▶ _Prompt_
Your task is to locate every line holding the string "this" and to copy each of them.

_ _ _ _ _

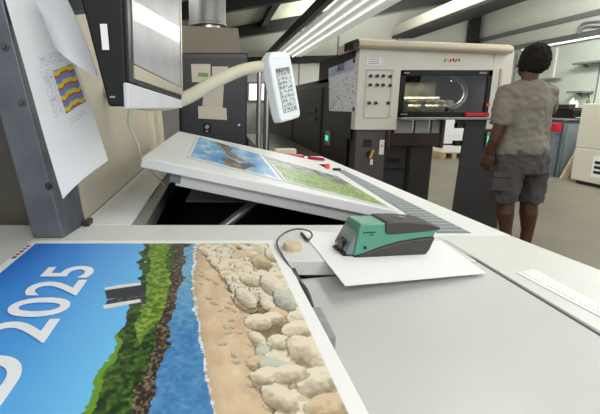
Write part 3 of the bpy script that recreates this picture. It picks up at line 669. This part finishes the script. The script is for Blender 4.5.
# window: dark frame, glass, inside rollers
wx0, wx1, wz0, wz1 = 1.812, 2.704, 1.155, 1.607
b = MB()
for a0, a1, c0_, c1_ in ((wx0, wx0+.045, wz0, wz1), (wx1-.04, wx1, wz0, wz1), (wx0, wx1, wz1-.055, wz1), (wx0, wx1, wz0, wz0+.05)): b.box(a0, a1, PY-.004, PY+.03, c0_, c1_)
wf = b.build('window_frame', m_black, PR, .003)
b = MB(); b.box(wx0+.03, wx1-.03, PY+.008, PY+.014, wz0+.04, wz1-.04); b.build('window_glass', GLASS, PR)
for a0, a1, c0_, c1_ in ((wx0+.02, wx0+.075, wz1-.035, wz1-.02), (wx1-.13, wx1-.06, wz1-.037, wz1-.018), (wx0+.02, wx0+.09, wz0+.018, wz0+.03)): MB().box(a0, a1, PY-.006, PY-.003, c0_, c1_).build('frame_marking', m_grey, wf)
b = MB(); b.box(wx0, wx1, PY+.60, PY+.64, wz0, 1.8); b.box(wx0, wx0+.02, PY+.04, PY+.6, wz0, 1.8); b.box(wx1-.02, wx1, PY+.04, PY+.6, wz0, 1.8); b.box(wx0, wx1, PY+.03, PY+.64, wz0-.02, wz0); b.box(wx0, wx1, PY+.3, PY+.64, 1.78, 1.8); b.build('window_recess', m_dark2, PR)
m_gold = mat('warm polished metal', (190, 184, 164), .25, .8, var=.15)
b = MB(); b.cyl((wx0+.03, PY+.36, 1.235), (wx1-.30, PY+.36, 1.235), .045, 20); b.cyl((wx0+.03, PY+.42, 1.33), (wx1-.28, PY+.42, 1.33), .035, 20); b.box(wx0+.03, wx1-.3, PY+.24, PY+.28, 1.21, 1.245); b.build('roller', m_gold, PR, smooth=True)
b = MB()
for x in (1.95, 2.13, 2.31, 2.42): b.box(x, x+.05, PY+.2, PY+.34, 1.24, 1.32)
b.box(wx0+.04, wx1-.32, PY+.2, PY+.22, 1.28, 1.30); b.build('gripper_bar', m_chrome, PR, .003)
b = MB()
for rr, yy_ in ((.21, .30), (.165, .27)):
    pts = []
    for k in range(17):
        an = -PI/2+PI*k/16*1.0; pts.append(Vector((2.46+.19*math.cos(an)*1.05*(rr/.21), PY+yy_, 1.39+rr*.85*math.sin(an))))
    b.tube(pts, .016, 8)
b.build('chain_guide', m_alu, PR, smooth=True)
b = MB(); b.box(wx0+.03, wx1-.25, PY+.55, PY+.6, 1.22, 1.52); b.build('inner_plate', mat('inner grey plate', (108, 108, 100), .4, .3, var=.2), PR)
# red bar and tray under the window
p = pp(466, 109.5); p1_ = pp(487.5, 113.8)
MB().box(2.46, 2.69, PY-.05, PY-.004, 1.158, 1.195).build('red_bar', m_red, PR, .004)
p = pp(487, 105); MB().cyl((p.x, PY-.004, p.z), (p.x, PY-.02, p.z), .016, 16).build('stop_button', m_orange, PR, smooth=True)
MB().box(1.812, 2.72, PY-.07, PY+.1, 1.128, 1.150).build('tray', m_alu, PR, .004)
# open delivery below: brackets, brown bar, dark blocks
b = MB(); b.box(1.812, 1.99, PY+.05, PY+.1, .985, 1.12); b.box(2.02, 2.16, PY+.05, PY+.1, .985, 1.12); b.box(2.19, 2.27, PY+.05, PY+.1, .985, 1.12); b.build('sheet_guard', mat('milky plastic', (150, 148, 146), .3, var=.1), PR, .003)
MB().box(1.77, 2.30, PY+.02, PY+.12, .86, .99).build('cross_bar', mat('dark brown bar', (46, 30, 24), .4, var=.2), PR, .004)
for a0, a1, c1_ in ((2.27, 2.30, 1.128), (1.72, 1.76, 1.02)): MB().box(a0, a1, PY+.01, PY+.14, .84, c1_).build('bar_bracket', mat('rusty brown', (64, 46, 38), .5, var=.2), PR)
b = MB(); b.box(1.70, 2.235, PY+.1, PY+.4, 0, .86); lo = b.build('lower_cabinet', m_dark, PR, .006)
b = MB(); b.box(1.98, 2.01, PY+.085, PY+.1, .03, .84); b.box(1.72, 2.2, PY+.09, PY+.1, .60, .615); b.box(1.78, 1.90, PY+.09, PY+.1, .68, .72); b.build('panel_seam', m_black, lo)
b = MB(); b.box(2.01, 2.235, PY+.08, PY+.1, .0, .86); b.build('lower_door', m_dark2, lo, .004)
b = MB(); b.box(2.2, 2.48, PY+.5, PY+.6, .0, .14); b.build('floor_beam', m_dark, PR)
# left pillar
pl = MB().box(XL+.03, 1.72, PY+.03, PY+.4, 0, 1.025).build('pillar', mat('smoky grey enamel', (82, 76, 74), .38, var=.08, scale=3), PR, .008)
p = pp(367, 144); b = MB(); b.box(p.x-.022, p.x+.055, PY+.018, PY+.031, p.z-.03, p.z+.045); b.build('socket', m_black, pl, .003)
p = pp(371, 154); b = MB(); b.cyl((p.x, PY+.03, p.z), (p.x, PY+.0, p.z), .032, 20); b.build('switch_boss', m_black, pl, .002, True)
b = MB(); b.obox(Vector((p.x-.022, PY-.018, p.z-.04)), (.022, 0, -.008), (0, .02, 0), (.03, 0, .085)); b.build('switch_lever', m_yellow, pl, .004)
p = pp(383, 147.5); b = MB(); b.box(p.x-.025, p.x+.022, PY+.027, PY+.031, p.z-.075, p.z+.075); wl_ = b.build('warning_label', m_paper, pl); b = MB(); b.prism([(p.x-.016, PY+.027, p.z+.005), (p.x+.014, PY+.027, p.z+.005), (p.x-.001, PY+.027, p.z+.035)], (0, -.001, 0)); b.build('hazard_sign', m_yellow, wl_)
p = pp(372.5, 162.5); b = MB(); b.box(p.x-.014, p.x+.014, PY+.027, PY+.031, p.z-.028, p.z+.028); b.build('small_label', m_paper, pl)
# right pillar, widening to the floor
b = MB(); b.hexa([(2.44, PY-.02, 0), (2.95, PY-.02, 0), (2.95, PY+.12, 0), (2.52, PY+.12, 0), (2.50, PY+.02, 1.128), (2.79, PY+.02, 1.128), (2.79, PY+.12, 1.128), (2.56, PY+.12, 1.128)]); pr_ = b.build('pillar', m_dark, PR, .01)
for z in (.86, 1.04): MB().box(2.43, 2.52, PY+.03, PY+.08, z, z+.05).build('hinge_bracket', m_black, pr_)
MB().box(2.30, 2.5, PY+.05, PY+.07, .865, .88).build('cross_rod', m_black, PR)
p = pp(488, 139); MB().box(p.x-.022, p.x+.022, PY-.012, PY+.02, p.z-.09, p.z+.07).build('signal_housing', m_alu, pr_, .003)
MB().box(p.x-.017, p.x+.017, PY-.02, PY-.010, p.z-.03, p.z+.025).build('signal_lamp', m_green_led, pr_, .003)
MB().box(2.79, 2.93, PY+.03, PY+.4, .0, 1.03).build('side_cover', m_dark2, PR, .006)
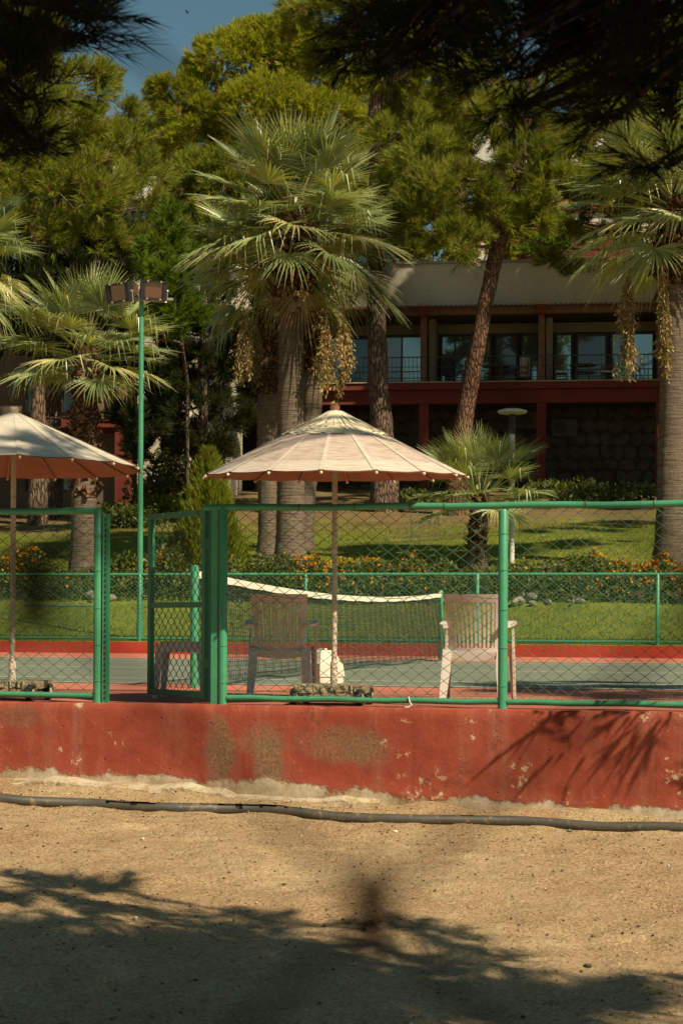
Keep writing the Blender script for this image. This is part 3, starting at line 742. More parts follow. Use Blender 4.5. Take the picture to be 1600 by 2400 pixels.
def palm(label, base, top, r0, r1, size, nfr, seed, boots=(0.6, 1.0), boot_r=1.5, fruits=(), dry=0, emin=-50, name='fan_palm', crown_h=0.35, boot_out=0.16):
    pr = random.Random(seed); rng = np.random.default_rng(seed)
    base = np.array(base, float); top = np.array(top, float)
    t = thing(name, tuple(base), label, 'palm tree')
    H = top[2] - base[2]
    pts = []; rr = []
    n = int(H / 0.10)
    for i in range(n + 1):
        s = i / n; p = base * (1 - s) + top * s
        p = p + np.array([math.sin(s * 3 + seed) * 0.05, math.cos(s * 2.5 + seed) * 0.05, 0]) * H / 6 * s
        flare = 0.35 * math.exp(-s * H / 0.35)
        pts.append(p); rr.append((r0 * (1 - s) + r1 * s) * (1 + flare) * (1 + (0.022 if i % 2 else -0.022) + 0.03 * (pr.random() - 0.5)))
    pts[0][2] -= 0.2
    MB().tube(pts, rr, 20, noise=0.03, rng=pr).build('trunk', M['palm_trunk'], t, smooth=True)
    topc = pts[-1]
    # leaf bases (boots) left on the upper trunk
    mb = MB()
    z0, z1 = boots
    k = 0
    hb = H * (z1 - z0)
    nb = int(hb / 0.065 * 4)
    for i in range(nb):
        s = z0 + (z1 - z0) * (i + pr.random()) / nb
        p = base * (1 - s) + top * s + np.array([math.sin(s * 3 + seed) * 0.05, math.cos(s * 2.5 + seed) * 0.05, 0]) * H / 6 * s
        a = i * 2.399 + pr.random() * 0.4
        r = (r0 * (1 - s) + r1 * s)
        grow = boot_r * (0.75 + 0.25 * math.sin(math.pi * min(1, (s - z0) / max(1e-3, z1 - z0) * 0.9 + 0.1)))
        rd = np.array([math.cos(a), math.sin(a), 0]); td = np.array([-math.sin(a), math.cos(a), 0])
        ln = boot_out * (0.8 + 0.9 * pr.random()) * 1.7; w = 0.055 + 0.03 * pr.random()
        b0 = p + rd * r * grow * 0.86
        tip = b0 + rd * ln * (0.55 + 0.3 * pr.random()) + np.array([0, 0, ln * (0.5 + 0.5 * pr.random()) * (1 if pr.random() < 0.75 else -1.1)])
        v = [b0 - td * w * 1.3, b0 + td * w * 1.3, tip + td * w * 0.55, tip - td * w * 0.55, b0 - td * w + np.array([0, 0, -0.07]) - rd * 0.03, b0 + td * w + np.array([0, 0, -0.07]) - rd * 0.03]
        mb.add(v, [(0, 1, 2, 3), (4, 3, 2, 5), (0, 3, 4), (1, 5, 2)])
    # fibrous core under the boots
    core = []; cr = []
    for i in range(9):
        s = z0 + (z1 - z0) * i / 8; core.append(base * (1 - s) + top * s + np.array([math.sin(s * 3 + seed) * 0.05, math.cos(s * 2.5 + seed) * 0.05, 0]) * H / 6 * s); cr.append((r0 * (1 - s) + r1 * s) * boot_r * (0.72 if i else 0.95) * (0.85 if i < 8 else 0.55))
    mb.tube(core, cr, 14, noise=0.25, rng=pr)
    mb.build('leaf_bases', M['boots'], t, kind='stuff')
    lo = Vector(topc - base)
    # fronds
    for i in range(nfr):
        s = (i + 0.5) / nfr
        e = 86 - (86 - emin) * s ** 0.85 + (pr.random() - 0.5) * 14
        ci = int(np.argmin([abs(e - q) for q in ELEVS]))
        o = new_obj('frond', FM[ci][pr.randrange(3)], t)
        az = i * 2.39996 + (pr.random() - 0.5) * 0.5
        hh = crown_h * size * (0.5 - s) * 0.9
        o.location = lo + Vector((0.10 * math.cos(az), 0.10 * math.sin(az), hh))
        sc = size * 0.5 * (0.85 + 0.25 * pr.random()) * (0.82 if e > 60 else 1.0)
        o.scale = (sc, sc, sc)
        o.rotation_euler = ((pr.random() - 0.5) * 0.5, (pr.random() - 0.5) * 0.16, az)
    for i in range(dry):
        o = new_obj('dry_frond', FDRY[i % 3], t); az = pr.random() * 6.28
        o.location = lo + Vector((0.2 * math.cos(az), 0.2 * math.sin(az), -0.3 * size * 0.5)); sc = size * 0.42 * (0.8 + 0.3 * pr.random()); o.scale = (sc,) * 3; o.rotation_euler = (0, 0, az)
    for (end, L0, wdt) in fruits:
        fruit_bunch(t, topc + np.array([0, 0, -0.05]), np.array(end), L0, wdt, rng)
    return t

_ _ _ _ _

▶ _Complete response_
Write part 3 of the bpy script that recreates this picture. It picks up at line 669. This part finishes the script. The script is for Blender 4.5.
Keep writing the Blender script for this image. This is part 3, starting at line 742. More parts follow. Use Blender 4.5. Take the picture to be 1600 by 2400 pixels.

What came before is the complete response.